O princípio da não-cumulatividade dá ao contribuinte do ICMS o direito subjetivo de ver observado, seu direito de dispor de créditos acumulados do ICMS, quer sejam resultantes de operações que destinem mercadorias e serviços ao exterior, quer sejam resultantes de operações com aplicação de alíquotas diferenciadas do imposto nas operações de entrada e saída de mercadorias, evidentemente observados a legislação estadual:
ADMINISTRATIVO E TRIBUTÁRIO. MANDADO DE SEGURANÇA. TRANSFERÊNCIA DE CRÉDITOS DE ICMS A TERCEIROS. OPERAÇÕES COM ALÍQUOTAS DIFERENCIADAS. ART. 13, INC. IV, DO DECRETO n. 27427/2000. APLICAÇÃO DO §2º DO ART. 25 DA LC N. 87/96. LEGALIDADE DA REGULAÇÃO DA TRANSFERÊNCIA POR LEI ESTADUAL, PORTANTO. I - Não é aplicável, na espécie, a jurisprudência desta colenda Corte segundo a qual os casos de transferência de créditos de ICMS a terceiros, submetidos à observância do §1º do artigo 25 da LC n. 87/96, não supõem a regulamentação de índole estadual. É que não se enquadram os créditos de ICMS, reclamados pela recorrente, nas hipóteses do art. 3º, inc. II, da Lei Kandir, nem mesmo nas do parágrafo único. II - Cuida-se, diversamente, de transferência de créditos de ICMS a terceiros, decorrentes de operações com alíquotas diferenciadas. Assim sendo, a merecer observância o §2º do artigo 25 da LC n. 87/96 que estabelece poder a lei estadual, nos demais casos de saldos credores acumulados a partir da vigência da própria Lei Complementar, permitir que: a um, "sejam imputados pelo sujeito passivo a qualquer estabelecimento seu no Estado"; a dois, sejam transferidos, nas condições que definir, a outros contribuintes do mesmo Estado". Assim é que plenamente aplicável a legislação local, in casu, relativamente à transferência requerida a qual não tem assento na própria norma complementar, mas no art. 13, inc. IV, do Regulamento do ICMS do Estado do Rio de Janeiro (Decreto n. 27427/2000).
III - Com efeito, exigindo a norma estadual não esteja a empresa em débito com o Fisco estadual, para fins da autorização da transferência solicitada, deveria ter a recorrente feito prova de que regularizou o seu estado de inadimplência, sem o que carecedora de direito certo e líquido. IV - Recurso ordinário improvido (Superior Tribunal de Justiça - STJ - Recurso Ordinário em Mandado de Segurança - ROMS 19583 - Processo: 200500176966/RJ - Relator: Francisco Falcão).
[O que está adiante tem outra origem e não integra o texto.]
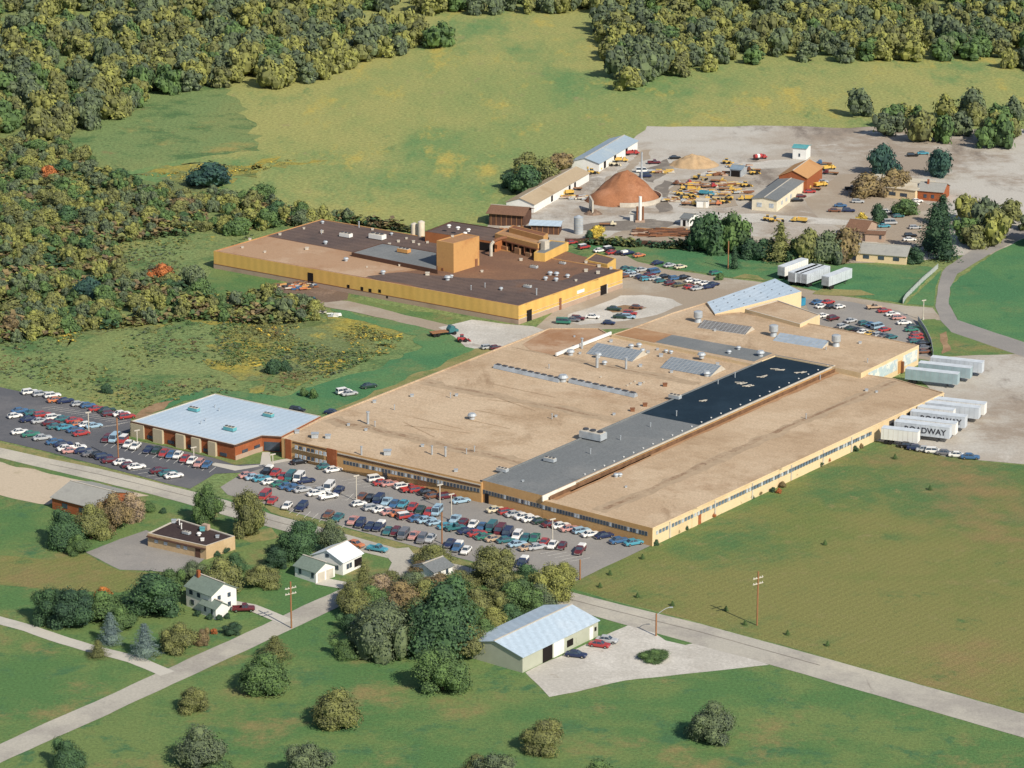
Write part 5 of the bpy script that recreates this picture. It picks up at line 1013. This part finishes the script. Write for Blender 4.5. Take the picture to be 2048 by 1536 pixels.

No caso, do parágrafo primeiro do artigo 25 da Lei Complementar 87, de 13 de setembro de 1996, a transferência de créditos acumulados é direito subjetivo do contribuinte, não estando sujeito a regulamentação estadual, no caso do parágrafo segundo, não se trata de “favor”, mas, de mera permissão que resulte na amplitude do princípio constitucional da não-cumulatividade, na medida em que o Estado não pode postergar “ad eternum” o direito de o contribuinte usufruir de seu crédito.
Uma vez escriturados esses créditos em livro próprio sem oposição do fisco, não estão sujeitos à decadência, na medida em que créditos escriturais podem ter aproveitamento feito a destempo. O creditamento do ICMS tem natureza contábil, no entanto, créditos a serem compensados extemporaneamente é devida a correção monetária em obediência aos princípios jurídicos de um lado empobrecimento do contribuinte, de outro, enriquecimento sem causa do Estado.
A correção monetária de créditos de ICMS a serem aproveitados ou compensados extemporaneamente, é possível e necessária para não produzir uma ofensa aos princípios jurídicos de evitar o enriquecimento e o empobrecimento sem causas, bem como para não configurar uma ofensa ao princípio constitucional da não cumulatividade do imposto, podendo o contribuinte, com base na Constituição Federal, fazer valer seu direito.